題目
Given the root of a binary search tree with distinct values, modify it so that every node has a new value equal to the sum of the values of the original tree that are greater than or equal to node.val.
As a reminder, a binary search tree is a tree that satisfies these constraints:
The left subtree of a node contains only nodes with keys less than the node's key.

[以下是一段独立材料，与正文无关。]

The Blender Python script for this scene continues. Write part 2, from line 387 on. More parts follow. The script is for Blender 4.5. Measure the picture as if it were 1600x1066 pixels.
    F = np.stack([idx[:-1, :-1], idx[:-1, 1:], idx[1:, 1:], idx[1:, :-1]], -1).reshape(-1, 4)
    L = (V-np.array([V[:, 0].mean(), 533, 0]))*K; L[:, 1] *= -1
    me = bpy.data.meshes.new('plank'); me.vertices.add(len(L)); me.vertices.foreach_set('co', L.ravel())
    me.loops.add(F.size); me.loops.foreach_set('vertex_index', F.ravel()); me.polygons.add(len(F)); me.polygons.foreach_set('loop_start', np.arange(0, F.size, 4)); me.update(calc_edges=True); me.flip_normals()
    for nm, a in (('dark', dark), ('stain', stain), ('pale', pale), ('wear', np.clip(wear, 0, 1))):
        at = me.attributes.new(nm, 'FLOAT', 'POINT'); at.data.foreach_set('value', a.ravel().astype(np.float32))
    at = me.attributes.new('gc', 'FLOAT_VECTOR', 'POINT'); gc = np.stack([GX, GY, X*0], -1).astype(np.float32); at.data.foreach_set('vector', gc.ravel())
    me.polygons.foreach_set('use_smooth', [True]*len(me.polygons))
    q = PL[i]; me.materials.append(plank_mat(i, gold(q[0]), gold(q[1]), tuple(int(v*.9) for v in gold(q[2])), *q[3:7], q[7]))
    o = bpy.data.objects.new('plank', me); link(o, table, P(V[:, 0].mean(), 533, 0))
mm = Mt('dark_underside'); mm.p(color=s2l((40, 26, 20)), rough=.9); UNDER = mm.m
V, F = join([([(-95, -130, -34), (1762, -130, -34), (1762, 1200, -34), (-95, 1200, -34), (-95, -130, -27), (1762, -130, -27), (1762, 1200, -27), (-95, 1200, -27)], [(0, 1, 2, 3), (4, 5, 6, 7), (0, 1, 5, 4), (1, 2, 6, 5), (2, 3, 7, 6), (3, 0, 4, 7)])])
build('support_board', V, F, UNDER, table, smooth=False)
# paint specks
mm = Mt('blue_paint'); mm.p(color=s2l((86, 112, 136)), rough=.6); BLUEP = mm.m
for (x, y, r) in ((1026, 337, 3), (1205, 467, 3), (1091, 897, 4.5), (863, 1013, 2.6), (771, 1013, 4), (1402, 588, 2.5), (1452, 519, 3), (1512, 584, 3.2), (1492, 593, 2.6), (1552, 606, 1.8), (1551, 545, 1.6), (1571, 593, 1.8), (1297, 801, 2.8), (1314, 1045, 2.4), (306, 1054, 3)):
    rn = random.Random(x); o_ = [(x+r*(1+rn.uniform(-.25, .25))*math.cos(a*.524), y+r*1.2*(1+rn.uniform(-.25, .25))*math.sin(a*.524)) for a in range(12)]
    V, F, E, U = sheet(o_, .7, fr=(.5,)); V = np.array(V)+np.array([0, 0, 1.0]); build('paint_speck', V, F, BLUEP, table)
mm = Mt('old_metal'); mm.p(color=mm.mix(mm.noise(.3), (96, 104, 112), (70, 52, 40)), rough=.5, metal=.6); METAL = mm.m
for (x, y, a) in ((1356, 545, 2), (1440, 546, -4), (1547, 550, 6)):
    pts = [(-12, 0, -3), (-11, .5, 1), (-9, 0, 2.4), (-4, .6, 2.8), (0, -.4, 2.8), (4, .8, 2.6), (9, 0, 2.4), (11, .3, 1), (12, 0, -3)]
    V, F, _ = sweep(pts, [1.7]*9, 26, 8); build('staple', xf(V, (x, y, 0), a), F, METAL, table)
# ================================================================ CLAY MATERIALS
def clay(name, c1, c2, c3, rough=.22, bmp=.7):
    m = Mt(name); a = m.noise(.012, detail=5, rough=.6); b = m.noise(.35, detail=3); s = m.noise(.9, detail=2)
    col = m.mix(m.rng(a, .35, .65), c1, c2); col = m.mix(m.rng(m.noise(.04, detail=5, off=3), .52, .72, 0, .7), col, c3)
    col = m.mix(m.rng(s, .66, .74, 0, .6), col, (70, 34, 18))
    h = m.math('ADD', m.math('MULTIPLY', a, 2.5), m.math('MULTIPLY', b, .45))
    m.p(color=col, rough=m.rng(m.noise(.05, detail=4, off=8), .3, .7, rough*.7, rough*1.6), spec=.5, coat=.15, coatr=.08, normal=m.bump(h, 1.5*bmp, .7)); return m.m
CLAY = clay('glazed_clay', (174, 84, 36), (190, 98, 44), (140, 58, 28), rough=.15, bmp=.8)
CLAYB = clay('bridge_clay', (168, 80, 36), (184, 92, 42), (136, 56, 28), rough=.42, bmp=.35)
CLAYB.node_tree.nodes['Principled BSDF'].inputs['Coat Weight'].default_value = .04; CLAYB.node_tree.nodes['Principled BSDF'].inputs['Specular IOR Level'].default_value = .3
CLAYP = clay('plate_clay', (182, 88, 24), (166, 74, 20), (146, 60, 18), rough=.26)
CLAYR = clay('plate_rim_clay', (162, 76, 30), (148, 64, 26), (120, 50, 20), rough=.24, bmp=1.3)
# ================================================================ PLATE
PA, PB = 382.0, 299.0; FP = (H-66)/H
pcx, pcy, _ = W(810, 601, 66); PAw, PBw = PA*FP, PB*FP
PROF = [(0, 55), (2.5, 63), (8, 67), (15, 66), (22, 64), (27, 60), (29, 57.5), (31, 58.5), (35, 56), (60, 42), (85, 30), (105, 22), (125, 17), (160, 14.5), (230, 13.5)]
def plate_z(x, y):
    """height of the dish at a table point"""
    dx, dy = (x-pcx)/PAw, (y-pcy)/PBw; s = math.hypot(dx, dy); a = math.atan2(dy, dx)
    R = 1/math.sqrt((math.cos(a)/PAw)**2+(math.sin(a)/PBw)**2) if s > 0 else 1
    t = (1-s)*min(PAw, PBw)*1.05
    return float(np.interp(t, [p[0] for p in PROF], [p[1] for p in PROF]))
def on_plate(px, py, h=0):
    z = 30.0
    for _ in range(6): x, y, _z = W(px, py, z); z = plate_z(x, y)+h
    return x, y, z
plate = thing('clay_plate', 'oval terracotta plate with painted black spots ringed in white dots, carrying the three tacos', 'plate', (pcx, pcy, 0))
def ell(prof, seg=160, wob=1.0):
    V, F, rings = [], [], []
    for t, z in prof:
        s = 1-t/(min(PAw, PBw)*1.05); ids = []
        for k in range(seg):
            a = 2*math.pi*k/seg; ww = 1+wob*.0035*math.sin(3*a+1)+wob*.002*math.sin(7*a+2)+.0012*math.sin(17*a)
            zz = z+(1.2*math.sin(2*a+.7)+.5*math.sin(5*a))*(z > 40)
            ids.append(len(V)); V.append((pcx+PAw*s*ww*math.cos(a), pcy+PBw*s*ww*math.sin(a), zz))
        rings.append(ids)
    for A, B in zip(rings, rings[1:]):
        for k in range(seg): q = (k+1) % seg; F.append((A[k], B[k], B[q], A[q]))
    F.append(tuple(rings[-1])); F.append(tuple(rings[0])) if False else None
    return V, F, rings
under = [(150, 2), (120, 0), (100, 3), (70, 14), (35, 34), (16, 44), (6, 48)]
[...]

The right subtree of a node contains only nodes with keys greater than the node's key.
Both the left and right subtrees must also be binary search trees.
Example 1:
Input: [4,1,6,0,2,5,7,null,null,null,3,null,null,null,8]
Output: [30,36,21,36,35,26,15,null,null,null,33,null,null,null,8]
Constraints:
The number of nodes in the tree is between 1 and 100.
Each node will have value between 0 and 100.
The given tree is a binary search tree.
分析
題意:從右到左、下到上累加和,賦給當前節點。
觀察後可知,遍歷順序爲“右、根、左”,因此,以這個爲一個“單元”,設計遞歸算法即可。
解答
class Solution {
// 記錄當前求和值
int sum=0;
public TreeNode bstToGst(TreeNode root) {
if(root==null) return null;
// 遍歷右
bstToGst(root.right);
// 遍歷根
sum+=root.val;
root.val=sum;
// 遍歷左
bstToGst(root.left);
return root;
}
}
評論區的答案跟我的一樣。
遞歸小結
這類遞歸問題,找出一個符合條件的最小遞歸單元進行調試即可。
理解遞歸其實很簡單,高中的時候都學過數學歸納法,我當初理解遞歸就是類比數學歸納法。
數學歸納法的常見套路就是
1.當n=1時,顯然成立.
2.假設當n=k時(把式中n換成k,寫出來)成立, 則當n=k+1時, 該式也成立。
按我的理解,上面這就是一個“遞推最小單元”,也就是“遞歸最小單元”。只要上面的最小單元成立,那麼遞歸無數層,都是成立的。
寫遞歸算法,就得找出一個最小單元,對其寫一個算法,然後進行遞歸。(區別就在於,設計算法的時候需要把遞歸的步驟以及特徵考慮進去。)